V - La culture c’est la règle, l’art c’est l’exception. Contrairement à ce que prétend son sous-titre, ce n’est pas de l’art contemporain, mais de la culture (la Loi et l’Ordre), que vend le Magasin à une clientèle en demande d’autorité, toujours prête à saliver à la clochette du maître. A quêter son approbation en se ruant sur tous les gris-gris, fétiches, gadgets qu’on lui jette comme des harengs aux otaries. Mais de l’art contemporain, on n’en trouvera pas au Magasin. Forcément : il n’est pas à vendre.

VI - Des dizaines d’années après Dada, les surréalistes et l’Internationale Situationniste, on a honte de devoir rappeler que le seul art contemporain, c’est l’art de vivre.
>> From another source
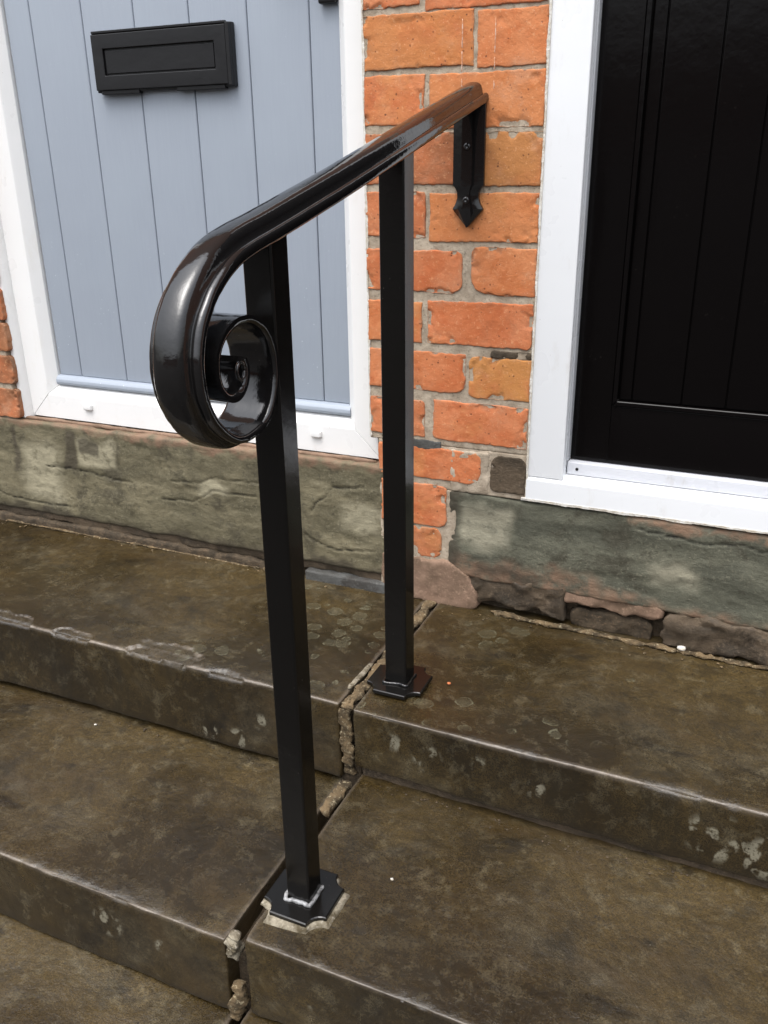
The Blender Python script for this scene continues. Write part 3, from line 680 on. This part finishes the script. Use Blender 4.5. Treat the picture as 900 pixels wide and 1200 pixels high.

Que dans l’extrémité où nous réduit le commerce, la vie étant l’ensemble des fonctions qui résistent à la mort, l’art ne peut être que révolte, et l’artiste, celui qui passe à l’acte. Tant pis pour tous les arriérés, corporatistes et boutiquiers, titulaires et diplômés, qui nous vendent encore leur micro savoir-faire, leur micro diversion (ah, les rayures de Buren, verticales ou horizontales ?), et s’acharnent à chevaucher la vieille haridelle de l’Art d’Origine Contrôlée.

VII - Saluons les véritables artistes contemporains : les malades du sida qui arrachent leur vie aux charognards des laboratoires, les peuples aborigènes qui résistent à la destruction de leur habitat, les braves qui s’enchaînent aux arbres pour barrer la route aux engins, les enfants des cités qui brûlent des voitures plutôt que des loups. (Que n’a-t-on brûlé dès l’origine les cités qui ont fabriqué ces incendiaires.)
Saluons les mutins du commerce mondial, rebelles au pillage des hommes et du milieu, réfractaires aux trafics et aux trafiquages. Sans eux ne régnerait que la loi du marché poussée jusqu’à ses mortelles conséquences.

VIII - Mais qu’attendre du Magasin et de ses commanditaires ? Le Ministère de la Culture, la DRAC (Direction Régionale des Affaires Culturelles), la Région Rhône-Alpes, le Département de l’Isère et la Ville de Grenoble. Croit-on un instant que ces bureaux de propagande financeraient des manifestations de révolte ? Croit-on un instant qu’ils financeraient autre chose que des opérations de communication ? (Et l’on passe sur les plaisantes anecdotes de copinage et de gaspillage qui abondent parmi les habitués du Magasin.)
Qui paye, commande : la subvention ou la subversion.
Artistes, crachez dans la soupe !
Mordez la main qui vous nourrit !

IX - Aussi bien, qu’attendre d’une citoyenneté qui se dégrade en clientèle ? D’une ville qui se gargarise de progressisme mais falsifie sa mémoire ?
 La Journée des Tuiles ? Une émeute fiscale fomentée par le parti féodal.
 Le révolutionnaire Barnave ? Le chef de file des esclavagistes grenoblois, de ces négociants en lutte contre l’abolition de la traite, dont les noms maculent nos rues et nos quartiers (ex : Teisseire). Qu’attendre de ces artistes dont le talent réside dans la demande de subventions, et le succès, dans le dossier de presse ? De ces intellos pleins d’engagement pourvu que le Front soit dans un autre espace-temps, mais qui n’ont pas trouvé un mot, dix ans durant, pour dénoncer le pillage de leur ville par l’enfant prodige de la C.C.I., ci-devant ministre de la Communication ? Au fait, ils étaient trop occupés à enseigner le baratin dans leurs Instituts de Communication (n’est-ce pas, Caune, Frappat, Bougnoux ?). Qu’attendre de cette gauche dont la moitié (genre Névache) s’est vendue au corrompu, et dont l’autre moitié (genre Destot) a trouvé plus expédient de traiter avec le corrupteur ? Qu’attendre d’un adjoint à la Culture (Gleizal) sinon qu’il soit en réalité un spécialiste de la police et du maintien de l’Ordre ? Qu’attendre de ce policier cultivé sinon la grotesque prestation du Groupe O, groupe dadaïste municipal - et subventionné ?

X - Stendhal vous l’avait bien dit : "Tout ce qui est bas et plat dans le genre bourgeois me rappelle Grenoble, tout ce qui me rappelle Grenoble me fait horreur, non, horreur est trop noble, mal au cœur. Grenoble est pour moi comme le souvenir d’une abominable indigestion, il n’y a pas de danger mais un effroyable dégoût."